The court noted that none of the cases reviewed dealt with one factor alone. In every case, there were a multitude of factors which had to be carefully considered and weighed in determining whether to terminate parenting time was in the best interests of a child.
The court continued, at para. 137,
As the termination of access is the most extreme remedy to be ordered in only the most exceptional circumstances, the court must carefully consider the option of supervision prior to termination. It is possible through a supervision order to do the following: protect children from risk of harm; continue or promote the parent/child relationship; direct the access parent to engage in programming, counselling or treatment to deal with issues relevant to parenting; create a bridge between no relationship and a normal parenting relationship; and, avoid or reduce the conflict between parents and thus, the impact upon children.

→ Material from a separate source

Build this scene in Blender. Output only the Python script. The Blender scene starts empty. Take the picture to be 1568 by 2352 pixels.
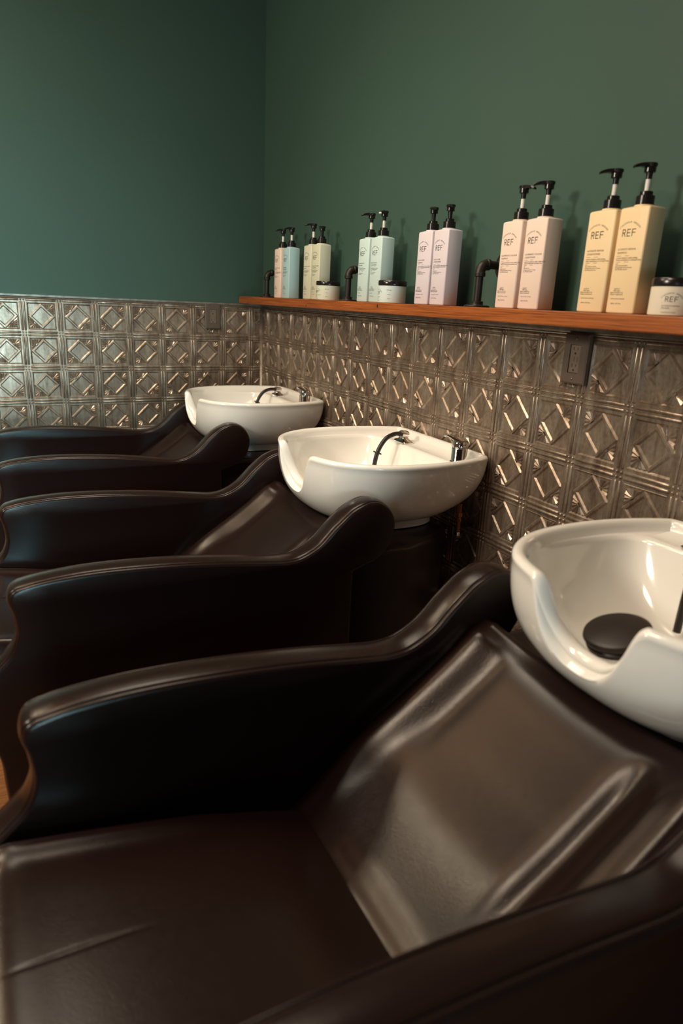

The court noted, at para. 138, “Supervised access is seldom viewed as an indefinite order or long-term solution…There may be occasions, however, where medium or longer term supervised access is in the child’s best interests.”
The court then quoted Professor Martha Bailey’s article “Supervised Access: A Long Term Solution?” 37 Family and Conciliation Courts Rev. 478 (October 1999), wherein she said, at p. 480,
The issue of whether long term supervised access is in the best interests of the child must be determined on a case by case basis, taking into consideration all circumstances relevant to the best interests of the child. The question then is whether there are any circumstances under which long term supervised access will be in the best interests of the child, even where unsupervised access is not a future option.
The court continued, at para. 140,
In my view, supervised access, whether short, medium or long term, should always be considered as an alternative to a complete termination of the parent/child relationship. Clearly, if there has been an attempt at supervised access which has proven unworkable, such as where the access parent continually misses visits or is inappropriate during the access then termination must be considered…If the purpose of supervised access is for the access parent to attend treatment or counselling and there is a refusal or unwillingness to follow through, then, to continue supervised access may not be a viable option.
The court also stated, at para. 149, “Although supervised access can continue on more than just a short term basis, it is never a permanent solution to access problems.”